* [DATA SEGMENT]:

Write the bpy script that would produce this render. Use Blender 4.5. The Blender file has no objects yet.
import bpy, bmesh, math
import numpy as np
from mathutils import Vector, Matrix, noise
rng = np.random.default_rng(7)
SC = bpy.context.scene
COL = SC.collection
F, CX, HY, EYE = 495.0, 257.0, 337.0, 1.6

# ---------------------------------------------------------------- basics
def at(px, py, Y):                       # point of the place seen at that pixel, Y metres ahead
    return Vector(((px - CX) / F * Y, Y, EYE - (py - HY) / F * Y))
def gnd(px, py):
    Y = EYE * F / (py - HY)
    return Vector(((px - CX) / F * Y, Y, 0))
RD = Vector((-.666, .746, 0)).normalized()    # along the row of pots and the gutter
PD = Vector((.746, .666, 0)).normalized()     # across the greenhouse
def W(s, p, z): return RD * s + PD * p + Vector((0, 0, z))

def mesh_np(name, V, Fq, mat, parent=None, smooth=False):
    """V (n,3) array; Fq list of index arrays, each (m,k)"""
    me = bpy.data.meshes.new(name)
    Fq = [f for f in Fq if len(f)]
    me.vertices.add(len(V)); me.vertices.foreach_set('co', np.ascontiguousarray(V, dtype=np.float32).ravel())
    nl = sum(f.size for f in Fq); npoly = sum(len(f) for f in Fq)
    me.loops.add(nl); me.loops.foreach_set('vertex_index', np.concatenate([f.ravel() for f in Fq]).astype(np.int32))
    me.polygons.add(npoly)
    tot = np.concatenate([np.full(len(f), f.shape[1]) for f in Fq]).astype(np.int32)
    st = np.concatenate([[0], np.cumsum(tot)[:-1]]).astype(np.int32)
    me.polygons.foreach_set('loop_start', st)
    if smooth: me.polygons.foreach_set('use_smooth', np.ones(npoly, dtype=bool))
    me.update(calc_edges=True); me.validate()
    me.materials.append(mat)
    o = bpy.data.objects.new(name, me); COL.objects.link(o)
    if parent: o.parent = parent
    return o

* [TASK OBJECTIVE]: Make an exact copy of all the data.

* [TASK RESPONSE]:
Write the bpy script that would produce this render. Use Blender 4.5. The Blender file has no objects yet.
import bpy, bmesh, math
import numpy as np
from mathutils import Vector, Matrix, noise
rng = np.random.default_rng(7)
SC = bpy.context.scene
COL = SC.collection
F, CX, HY, EYE = 495.0, 257.0, 337.0, 1.6

# ---------------------------------------------------------------- basics
def at(px, py, Y):                       # point of the place seen at that pixel, Y metres ahead
    return Vector(((px - CX) / F * Y, Y, EYE - (py - HY) / F * Y))
def gnd(px, py):
    Y = EYE * F / (py - HY)
    return Vector(((px - CX) / F * Y, Y, 0))
RD = Vector((-.666, .746, 0)).normalized()    # along the row of pots and the gutter
PD = Vector((.746, .666, 0)).normalized()     # across the greenhouse
def W(s, p, z): return RD * s + PD * p + Vector((0, 0, z))

def mesh_np(name, V, Fq, mat, parent=None, smooth=False):
    """V (n,3) array; Fq list of index arrays, each (m,k)"""
    me = bpy.data.meshes.new(name)
    Fq = [f for f in Fq if len(f)]
    me.vertices.add(len(V)); me.vertices.foreach_set('co', np.ascontiguousarray(V, dtype=np.float32).ravel())
    nl = sum(f.size for f in Fq); npoly = sum(len(f) for f in Fq)
    me.loops.add(nl); me.loops.foreach_set('vertex_index', np.concatenate([f.ravel() for f in Fq]).astype(np.int32))
    me.polygons.add(npoly)
    tot = np.concatenate([np.full(len(f), f.shape[1]) for f in Fq]).astype(np.int32)
    st = np.concatenate([[0], np.cumsum(tot)[:-1]]).astype(np.int32)
    me.polygons.foreach_set('loop_start', st)
    if smooth: me.polygons.foreach_set('use_smooth', np.ones(npoly, dtype=bool))
    me.update(calc_edges=True); me.validate()
    me.materials.append(mat)
    o = bpy.data.objects.new(name, me); COL.objects.link(o)
    if parent: o.parent = parent
    return o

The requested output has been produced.